On 11/05/2010 12:39 AM, Stuart D. Gathman wrote:
I would run LVM on the SAN server, exporting LVs as SAN units, and each host
would get a virtual SAN disk to do with as it pleased, including running
LVM on it.  Then you don't have to deal with locking issues for a shared
volume group.  If your SAN server is embedded, it must already have some sort
of management interface to parcel out disk space as virtual disks.
If you don't like its interface, then consider replacing it with a
general purpose host running LVM as described above.  That said, many
do use shared volume groups with no problem.

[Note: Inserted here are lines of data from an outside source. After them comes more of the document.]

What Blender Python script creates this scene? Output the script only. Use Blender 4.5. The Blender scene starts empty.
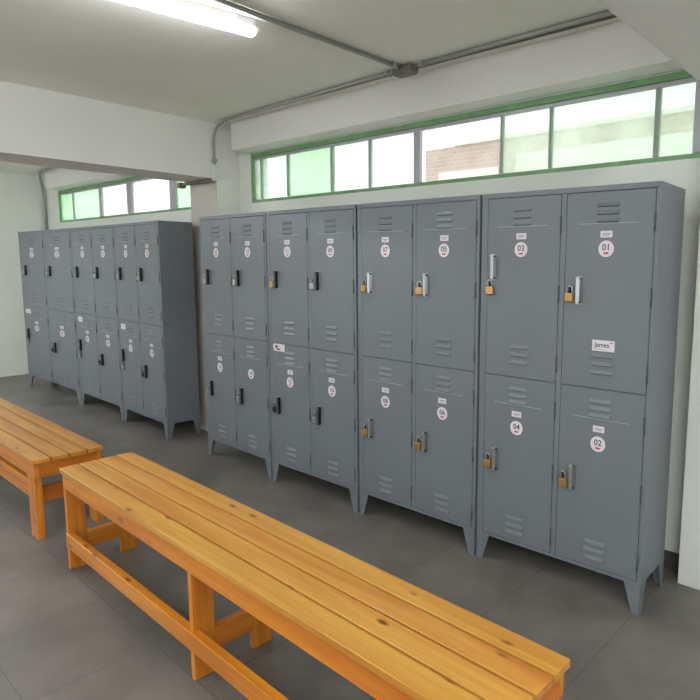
import bpy, bmesh, math, random
from mathutils import Vector, Matrix
random.seed(7)
WORLD, EXPO, TUBE = .80, 1.45, 15.5
sc = bpy.context.scene
COL = sc.collection

# ---------------------------------------------------------------- materials
def srgb(r, g, b):
    f = lambda c: (c/255/12.92) if c/255 <= .04045 else ((c/255+.055)/1.055)**2.4
    return (f(r), f(g), f(b), 1)

def mat(name, color, rough=.5, metal=0, spec=.5, noise=0, nscale=8, bump=0, bscale=60, coat=0):
    m = bpy.data.materials.new(name); m.use_nodes = True
    nt = m.node_tree; b = nt.nodes['Principled BSDF']
    b.inputs['Base Color'].default_value = color
    b.inputs['Roughness'].default_value = rough
    b.inputs['Metallic'].default_value = metal
    b.inputs['Specular IOR Level'].default_value = spec
    if coat:
        b.inputs['Coat Weight'].default_value = coat
        b.inputs['Coat Roughness'].default_value = .2
    if noise or bump:
        tc = nt.nodes.new('ShaderNodeTexCoord')
    if noise:
        n = nt.nodes.new('ShaderNodeTexNoise'); n.inputs['Scale'].default_value = nscale
        n.inputs['Detail'].default_value = 4
        nt.links.new(tc.outputs['Object'], n.inputs['Vector'])
        mr = nt.nodes.new('ShaderNodeMapRange')
        mr.inputs[1].default_value = .3; mr.inputs[2].default_value = .7
        mr.inputs[3].default_value = 1-noise; mr.inputs[4].default_value = 1+noise
        nt.links.new(n.outputs['Fac'], mr.inputs[0])
        mx = nt.nodes.new('ShaderNodeVectorMath'); mx.operation = 'SCALE'
        mx.inputs[0].default_value = color[:3]
        nt.links.new(mr.outputs[0], mx.inputs['Scale'])
        nt.links.new(mx.outputs[0], b.inputs['Base Color'])
    if bump:
        n2 = nt.nodes.new('ShaderNodeTexNoise'); n2.inputs['Scale'].default_value = bscale
        nt.links.new(tc.outputs['Object'], n2.inputs['Vector'])
        bp = nt.nodes.new('ShaderNodeBump'); bp.inputs['Strength'].default_value = bump
        bp.inputs['Distance'].default_value = .002
        nt.links.new(n2.outputs['Fac'], bp.inputs['Height'])
        nt.links.new(bp.outputs[0], b.inputs['Normal'])
    return m

M = {}
M['steel'] = mat('grey_locker_paint', srgb(113,119,125), .40, spec=.45, noise=.03, nscale=3, bump=.12, bscale=35)
M['steel_dark'] = mat('locker_interior', srgb(52,56,60), .7)
M['slot'] = mat('louver_slot', srgb(40,44,48), .8)
M['crease'] = mat('crease_highlight', srgb(170,176,180), .35)  # pale colour stands in for the highlight along the door crease
M['hinge'] = mat('hinge_steel', srgb(84,88,94), .5, metal=.2)
M['chrome'] = mat('satin_metal', srgb(190,192,192), .28, metal=.85)
M['brass'] = mat('brass', srgb(200,158,98), .38, metal=.75)
M['silver'] = mat('dull_zinc', srgb(176,178,182), .35, metal=.8)
M['black'] = mat('dark_metal', srgb(36,34,34), .45, metal=.4)
M['paper'] = mat('white_sticker', srgb(222,216,222), .5)
M['ring'] = mat('sticker_ring', srgb(70,70,78), .5)
M['ink'] = mat('dark_ink', srgb(52,50,66), .6)
M['ink_pale'] = mat('pale_print', srgb(150,146,158), .6)
M['red'] = mat('red_print', srgb(190,52,68), .6)
M['brown'] = mat('brown_print', srgb(120,80,74), .6)
M['wall'] = mat('white_wall_paint', srgb(236,238,231), .6, spec=.3, noise=.02, nscale=2, bump=.15, bscale=25)
M['ceil'] = mat('ceiling_paint', srgb(246,244,236), .8, spec=.2, noise=.02, nscale=1.5)
M['beam'] = mat('beam_paint', srgb(234,232,228), .75, spec=.2, noise=.02, nscale=2)
M['column'] = mat('taupe_column_front', srgb(204,196,189), .75, spec=.2, noise=.02, nscale=2)
M['base'] = mat('dark_skirting_tile', srgb(78,74,72), .45, noise=.08)
M['green'] = mat('green_frame_paint', srgb(124,166,118), .45, noise=.12, nscale=14)
M['alu'] = mat('pale_sash_metal', srgb(186,186,190), .4, metal=.2)
M['mullion'] = mat('grey_glazing_bar', srgb(158,172,162), .5)
M['conduit'] = mat('galvanised_conduit', srgb(168,168,164), .45, metal=.25)
M['box_m'] = mat('grey_junction_box', srgb(128,124,118), .5, metal=.2)
M['plastic'] = mat('white_plastic', srgb(228,228,224), .4)
M['housing'] = mat('lamp_housing', srgb(176,172,172), .5)
M['render_out'] = mat('outside_plaster', srgb(226,222,212), .9)

def emis(name, col, s):
    m = bpy.data.materials.new(name); m.use_nodes = True
    b = m.node_tree.nodes['Principled BSDF']
    b.inputs['Base Color'].default_value = (.9,.9,.9,1)
    b.inputs['Emission Color'].default_value = col
    b.inputs['Emission Strength'].default_value = s
    return m
M['tube'] = emis('lit_diffuser', (.95,.98,1,1), TUBE)
M['tube_fill'] = emis('fill_diffuser', (.94,.98,1,1), TUBE*2.6)  # stronger glow for the unseen lamps added as fill

def wood(name, c_light, c_dark, axis=0):
    m = bpy.data.materials.new(name); m.use_nodes = True
    nt = m.node_tree; N = nt.nodes.new; L = nt.links.new
    b = nt.nodes['Principled BSDF']
    b.inputs['Roughness'].default_value = .36
    b.inputs['Coat Weight'].default_value = .25; b.inputs['Coat Roughness'].default_value = .25
    tc = N('ShaderNodeTexCoord'); oi = N('ShaderNodeObjectInfo')
    ad = N('ShaderNodeVectorMath'); ad.operation = 'ADD'
    sc_ = N('ShaderNodeVectorMath'); sc_.operation = 'SCALE'
    cmb = N('ShaderNodeCombineXYZ')
    for k in range(3): L(oi.outputs['Random'], cmb.inputs[k])
    sc_.inputs['Scale'].default_value = 13.7
    L(cmb.outputs[0], sc_.inputs[0]); L(tc.outputs['Object'], ad.inputs[0]); L(sc_.outputs[0], ad.inputs[1])
    mp = N('ShaderNodeMapping')
    s = [22,22,22]; s[axis] = 1.3
    mp.inputs['Scale'].default_value = s
    L(ad.outputs[0], mp.inputs['Vector'])
    # grain
    n = N('ShaderNodeTexNoise'); n.inputs['Scale'].default_value = 1; n.inputs['Detail'].default_value = 6
    n.inputs['Distortion'].default_value = .6
    L(mp.outputs[0], n.inputs['Vector'])
    cr = N('ShaderNodeValToRGB')
    cr.color_ramp.elements[0].position = .32; cr.color_ramp.elements[0].color = c_dark
    cr.color_ramp.elements[1].position = .62; cr.color_ramp.elements[1].color = c_light
    L(n.outputs['Fac'], cr.inputs[0])
    # fine lines
    mp2 = N('ShaderNodeMapping'); s2 = [150,150,150]; s2[axis] = 3
    mp2.inputs['Scale'].default_value = s2
    L(ad.outputs[0], mp2.inputs['Vector'])
    n2 = N('ShaderNodeTexNoise'); n2.inputs['Scale'].default_value = 1; n2.inputs['Detail'].default_value = 2
    L(mp2.outputs[0], n2.inputs['Vector'])
    mr = N('ShaderNodeMapRange'); mr.inputs[1].default_value=.3; mr.inputs[2].default_value=.7
    mr.inputs[3].default_value=.9; mr.inputs[4].default_value=1.06
    L(n2.outputs['Fac'], mr.inputs[0])
    mul = N('ShaderNodeVectorMath'); mul.operation='SCALE'
    hs = N('ShaderNodeHueSaturation'); hv = N('ShaderNodeMapRange')
    hv.inputs[3].default_value = .496; hv.inputs[4].default_value = .506
    L(oi.outputs['Random'], hv.inputs[0]); L(hv.outputs[0], hs.inputs['Hue']); L(cr.outputs[0], hs.inputs['Color'])
    L(hs.outputs[0], mul.inputs[0]); L(mr.outputs[0], mul.inputs['Scale'])
    # knots
    mp3 = N('ShaderNodeMapping'); s3 = [15,15,15]; s3[axis] = 6
    mp3.inputs['Scale'].default_value = s3
    L(ad.outputs[0], mp3.inputs['Vector'])
    v = N('ShaderNodeTexVoronoi'); v.inputs['Scale'].default_value = 1; v.inputs['Randomness'].default_value = 1
    L(mp3.outputs[0], v.inputs['Vector'])
    sep = N('ShaderNodeSeparateColor'); L(v.outputs['Color'], sep.inputs[0])
    sel = N('ShaderNodeMath'); sel.operation='GREATER_THAN'; sel.inputs[1].default_value = .5
    L(sep.outputs[0], sel.inputs[0])
    km = N('ShaderNodeMapRange'); km.inputs[1].default_value=.08; km.inputs[2].default_value=.17
    km.inputs[3].default_value=1; km.inputs[4].default_value=0
    L(v.outputs['Distance'], km.inputs[0])
    kk = N('ShaderNodeMath'); kk.operation='MULTIPLY'; L(sel.outputs[0], kk.inputs[0]); L(km.outputs[0], kk.inputs[1])
    kk2 = N('ShaderNodeMath'); kk2.operation='MULTIPLY'; L(kk.outputs[0], kk2.inputs[0]); kk2.inputs[1].default_value=.95
    mix = N('ShaderNodeMix'); mix.data_type='RGBA'
    L(kk2.outputs[0], mix.inputs[0]); L(mul.outputs[0], mix.inputs[6]); mix.inputs[7].default_value = srgb(118,56,22)
    L(mix.outputs[2], b.inputs['Base Color'])
    return m
M['wood_top'] = wood('varnished_pine_top_sheen', srgb(210,152,66), srgb(190,122,41))  # paler than the rails: window sky reflection is put into the colour
M['wood_x'] = wood('varnished_pine_rail', srgb(222,136,34), srgb(196,108,24))
M['wood_y'] = wood('varnished_pine_cross', srgb(214,128,36), srgb(190,104,26), 1)
M['wood_z'] = wood('varnished_pine_leg', srgb(220,136,42), srgb(196,112,28), 2)

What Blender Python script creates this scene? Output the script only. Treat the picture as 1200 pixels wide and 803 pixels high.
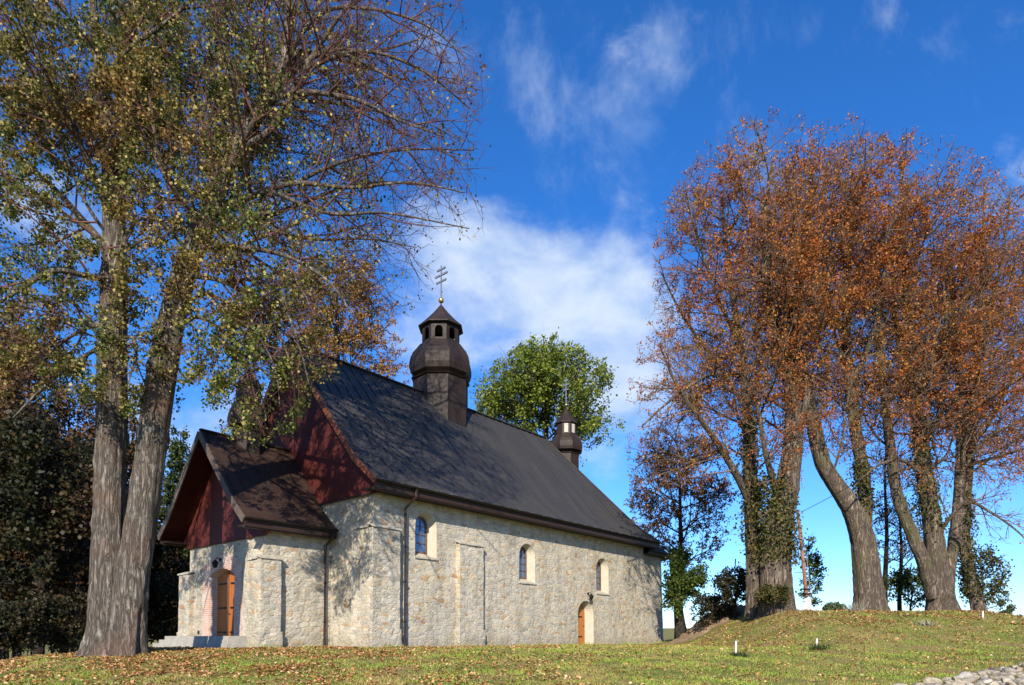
import bpy, bmesh, math, random
import numpy as np
from mathutils import Vector, noise

R = math.radians
SC = bpy.context.scene
for o in list(bpy.data.objects): bpy.data.objects.remove(o)

# ------------------------------------------------------------------ camera, sky, sun, exposure
EYE = 0.40; FOC = 786.7; PITCH = R(2.2257)
cam_d = bpy.data.cameras.new('camera'); cam = bpy.data.objects.new('camera', cam_d)
SC.collection.objects.link(cam); SC.camera = cam
cam.location = (0, 0, EYE); cam.rotation_euler = (R(90) + PITCH, 0, 0)
cam_d.sensor_width = 36; cam_d.lens = FOC * 36 / 1200
cam_d.shift_y = (716.65 - 401.5) / 1200
cam_d.clip_start = 0.1; cam_d.clip_end = 3000

SUN_EL = 28.0
SUN_DIR = Vector((-0.095, -0.995, 0)).normalized()          # horizontal direction towards the sun
SKY_STRENGTH = 0.097
SUN_STRENGTH = 5.0
EXPOSURE = 0.62

SC.view_settings.view_transform = 'Standard'; SC.view_settings.look = 'None'
SC.view_settings.exposure = EXPOSURE; SC.view_settings.gamma = 1; SC.view_settings.use_curve_mapping = False
SC.cycles.use_denoising = True
SC.cycles.max_bounces = 5; SC.cycles.diffuse_bounces = 2; SC.cycles.glossy_bounces = 2
SC.cycles.transmission_bounces = 3; SC.cycles.transparent_max_bounces = 6
SC.cycles.sample_clamp_indirect = 4

def build_world():
    w = bpy.data.worlds.new('World'); SC.world = w; w.use_nodes = True
    nt = w.node_tree; N = nt.nodes; L = nt.links; N.clear()
    def nd(t, **kw):
        n = N.new(t)
        for k, v in kw.items(): setattr(n, k, v)
        return n
    def mth(op, a, b=None, c=None):
        n = nd('ShaderNodeMath', operation=op)
        for i, v in enumerate((a, b, c)):
            if v is None: continue
            if isinstance(v, (int, float)): n.inputs[i].default_value = v
            else: L.new(v, n.inputs[i])
        return n.outputs[0]
    sky = nd('ShaderNodeTexSky', sky_type='NISHITA')
    sky.sun_disc = False; sky.sun_elevation = R(SUN_EL)
    sky.sun_rotation = math.atan2(SUN_DIR.x, SUN_DIR.y)
    sky.altitude = 600; sky.air_density = 1.0; sky.dust_density = 0.3; sky.ozone_density = 1.6
    hs = nd('ShaderNodeHueSaturation'); hs.inputs['Saturation'].default_value = 1.15; hs.inputs['Value'].default_value = 1.1
    tint = nd('ShaderNodeMix', data_type='RGBA', blend_type='MULTIPLY'); tint.inputs[0].default_value = 1
    L.new(sky.outputs[0], tint.inputs[6]); tint.inputs[7].default_value = (.77, .99, 1.42, 1)
    L.new(tint.outputs[2], hs.inputs['Color'])
    tc = nd('ShaderNodeTexCoord'); sx = nd('ShaderNodeSeparateXYZ'); L.new(tc.outputs['Generated'], sx.inputs[0])
    ysafe = mth('MAXIMUM', sx.outputs['Y'], 0.05)
    U = mth('DIVIDE', sx.outputs['X'], ysafe); V = mth('DIVIDE', sx.outputs['Z'], ysafe)
    cmb = nd('ShaderNodeCombineXYZ'); L.new(U, cmb.inputs[0]); L.new(V, cmb.inputs[1])
    def nz(scale, detail, rough, off, stretch=(1, 1, 1), rot=0, dist=0.0):
        mp = nd('ShaderNodeMapping'); L.new(cmb.outputs[0], mp.inputs[0])
        mp.inputs['Location'].default_value = off; mp.inputs['Scale'].default_value = stretch
        mp.inputs['Rotation'].default_value = (0, 0, rot)
        n = nd('ShaderNodeTexNoise'); L.new(mp.outputs[0], n.inputs['Vector'])
        n.inputs['Scale'].default_value = scale; n.inputs['Detail'].default_value = detail
        n.inputs['Roughness'].default_value = rough; n.inputs['Distortion'].default_value = dist
        return n.outputs[0]
    # cloud banks: (azimuth tangent, elevation tangent, half widths, strength)
    def mask(blobs):
        tot = None
        for (u, v, a, b, s) in blobs:
            du = mth('MULTIPLY', mth('SUBTRACT', U, u), 1 / a); dv = mth('MULTIPLY', mth('SUBTRACT', V, v), 1 / b)
            r2 = mth('ADD', mth('MULTIPLY', du, du), mth('MULTIPLY', dv, dv))
            g = mth('MULTIPLY', mth('EXPONENT', mth('MULTIPLY', r2, -1)), s)
            tot = g if tot is None else mth('ADD', tot, g)
        return tot
    px = lambda u, v, a, b, s: ((u - 600) / 787, (747 - v) / 787, a / 787, b / 787, s)
    thick = mask([px(640, 300, 125, 62, 1.0), px(515, 275, 95, 60, .75), px(725, 345, 80, 70, .95), px(580, 385, 140, 66, .9),
                  px(745, 430, 70, 60, .8), px(60, 240, 130, 90, .7), px(250, 485, 190, 60, .9), px(690, 540, 70, 26, .4), px(1120, 560, 90, 40, .2), px(620, 470, 160, 40, .6)])
    wisp = mask([px(610, 50, 110, 85, 1.0), px(785, 60, 60, 65, .9), px(960, 5, 110, 60, .8), px(690, 120, 100, 55, .6), px(1150, 110, 70, 60, .35),
                 px(740, 5, 60, 35, .5), px(880, 190, 120, 60, .25)])
    n1 = nz(5.5, 9, .60, (3.1, 1.7, 0), (1, 1.2, 1), .15, .15)
    n2 = nz(4.2, 9, .66, (9.4, 2.2, 0), (1.7, .9, 1), .75, .25)
    def ramp(x, lo, hi):
        m = nd('ShaderNodeMapRange', interpolation_type='SMOOTHSTEP'); L.new(x, m.inputs[0])
        m.inputs[1].default_value = lo; m.inputs[2].default_value = hi
        return m.outputs[0]
    d1 = ramp(mth('ADD', mth('MULTIPLY', thick, .62), mth('MULTIPLY', mth('SUBTRACT', n1, .5), 1.9)), .14, .86)
    d2 = mth('MULTIPLY', ramp(mth('ADD', mth('MULTIPLY', wisp, .42), mth('MULTIPLY', mth('SUBTRACT', n2, .5), 2.0)), .12, 1.1), .55)
    dens = mth('MULTIPLY', mth('MINIMUM', mth('ADD', mth('MULTIPLY', d1, .86), d2), .92), ramp(sx.outputs['Y'], .05, .3))
    n3 = nz(7.0, 6, .6, (1.4, 8.8, 0), (1, 1.4, 1), .1, .3)
    crmp = nd('ShaderNodeMix', data_type='RGBA'); L.new(ramp(n3, .3, .7), crmp.inputs[0])
    crmp.inputs[6].default_value = (2.9, 4.1, 6.3, 1); crmp.inputs[7].default_value = (5.6, 6.3, 7.2, 1)
    mx = nd('ShaderNodeMix', data_type='RGBA'); L.new(dens, mx.inputs[0]); L.new(hs.outputs[0], mx.inputs[6]); L.new(crmp.outputs[2], mx.inputs[7])
    bg = nd('ShaderNodeBackground'); bg.inputs['Strength'].default_value = SKY_STRENGTH; L.new(mx.outputs[2], bg.inputs[0])
    out = nd('ShaderNodeOutputWorld'); L.new(bg.outputs[0], out.inputs[0])
build_world()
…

Generally, your SAN (whether embedded or a dedicated general purpose host)
already has the raid built in.  The exported virtual disks are raid
reliable.  If not, replace the SAN.  The whole point of SAN is to not
worry about physical disks anymore on the client systems.  If you had multiple
SANs on separate physical LANs, you could stripe them for super speed, but
otherwise raid is already built in.  And you can bond multiple 1000BT
interfaces with a gigabit switch to get really fast transfer from
the SAN anyway.

If the SAN server is a general purpose host, I would run raid10, or linux md
extensions to it that get most of the benefits with fewer disks:

http://en.wikipedia.org/wiki/Non-standard_RAID_levels

raid5 has the read/modify/rewrite problem.

I would not use the device-mapper raid, as you note.

Caveat: I've never actually setup a SAN, just used them.